No comprendemos, entonces, que si la guerra -con breves intervalos frustrados de paz- ha durado treinta años, ¿tenemos que declararle la guerra a la paz cuando aún no van siete meses de experiencias en campos minados de uno y otro lado?

Hay momentos, cuando leemos unas declaraciones cargadas de explosivos virulentos disparadas por agentes de orden y de paz o nos enteramos de espantables y cobardes acciones delictivas realizadas por gentes de guerra sin ley ni Dios, en que nos sentimos caminando por entre un laberinto sin salida, en medio de las tinieblas, de rayos y centellas, de truenos ensordecedores, en el cual cada pequeño sendero que se vislumbra como luz guía hacia la paz, termina en una muralla de incomprensiones y de ambiciones y de egoísmo que no hay forma de superar. Los guerrilleros divididos continúan sus acciones violentas a pesar de que se les ha tendido la mano y en ella el olvido; la delincuencia se adueña del río revuelto para lograr abundante pesca en su infame profesión depravadora; sectores amplios de la sociedad organizada y trabajadora deciden echar por el camino de en medio justificando y justificándose en sí mismos el ejercicio de la justicia personal, no importa la crueldad con que se aplique, regresando a las épocas aterradoras de las matanzas sumarias, sin procesos, ni leyes, ni jueces. Y es entonces cuando intuimos, alarmados y aterrados, que estamos acercándonos acelerada, inconsciente, irresponsablemente a la ominosa coincidencia de que lo que todos quieren, los buenos, los menos buenos, los menos malos y los malos, lo que quieren es la guerra a muerte, total de tierras arrasadas, de ciudades devastadas y de seres humanos sin vida, sin honra y sin hacienda.
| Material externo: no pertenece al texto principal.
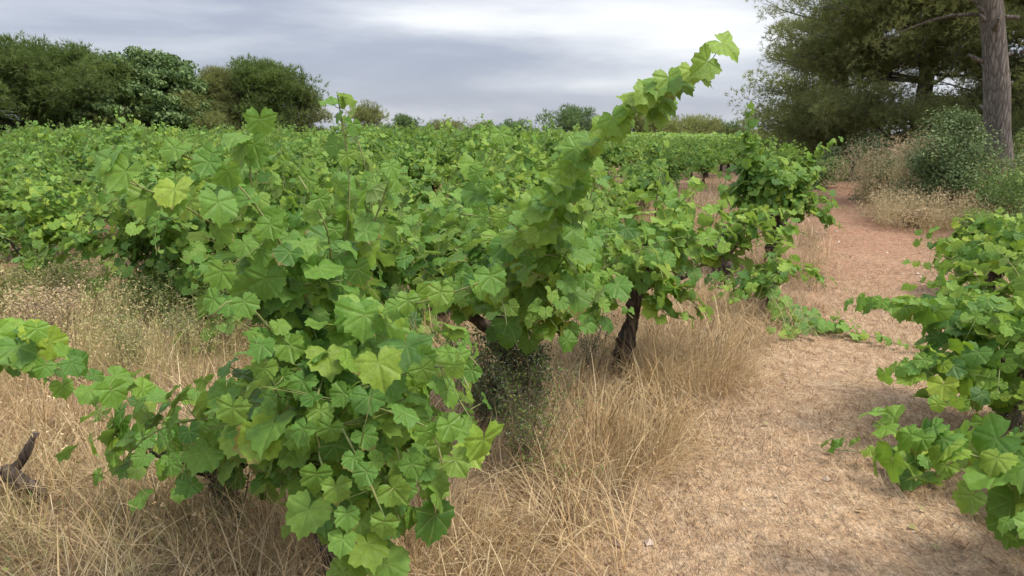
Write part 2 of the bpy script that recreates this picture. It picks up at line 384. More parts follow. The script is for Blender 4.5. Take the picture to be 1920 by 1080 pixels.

Lo que no se quiere es la paz. Lo que quieren es la guerra. Ante tan grande torpeza histórica, nos negamos a formar filas en los ejércitos apocalípticos de la subversión, de la violencia delictiva o de los vengadores crueles e implacables que agitan la bandera de la pena de muerte, de la «ley de fuga», de la justicia por propia mano, de la Muerte a Secuestradores, del «ojo por ojo, diente por diente». Hemos siempre formado parte del débil e inerme ejército de la paz, porque tiene que existir alguna diferencia que distinga, en la sociedad humana, entre quienes le rinden culto a la fuerza y quienes le rinden culto a la inteligencia y al espíritu del hombre que es, al fin de cuentas, lo que lo separa de los seres irracionales e inferiores.

Un legendario vaquero norteamericano, de la épica, sangrienta y cruel conquista del Oeste, donde se cometieron en todas partes, por todas las partes, toda clase de crímenes atroces, citado por James Mitchener en su grandiosa «Zaga del Colorado», decía: «Recomiendo a todos mis descendientes que se mantengan apartados de las armas de fuego porque me he dado cuenta que causan más daño a los hombres buenos que a los malos».

¿Por qué no ensayamos a dejar trabajar en paz a la Comisión de Paz?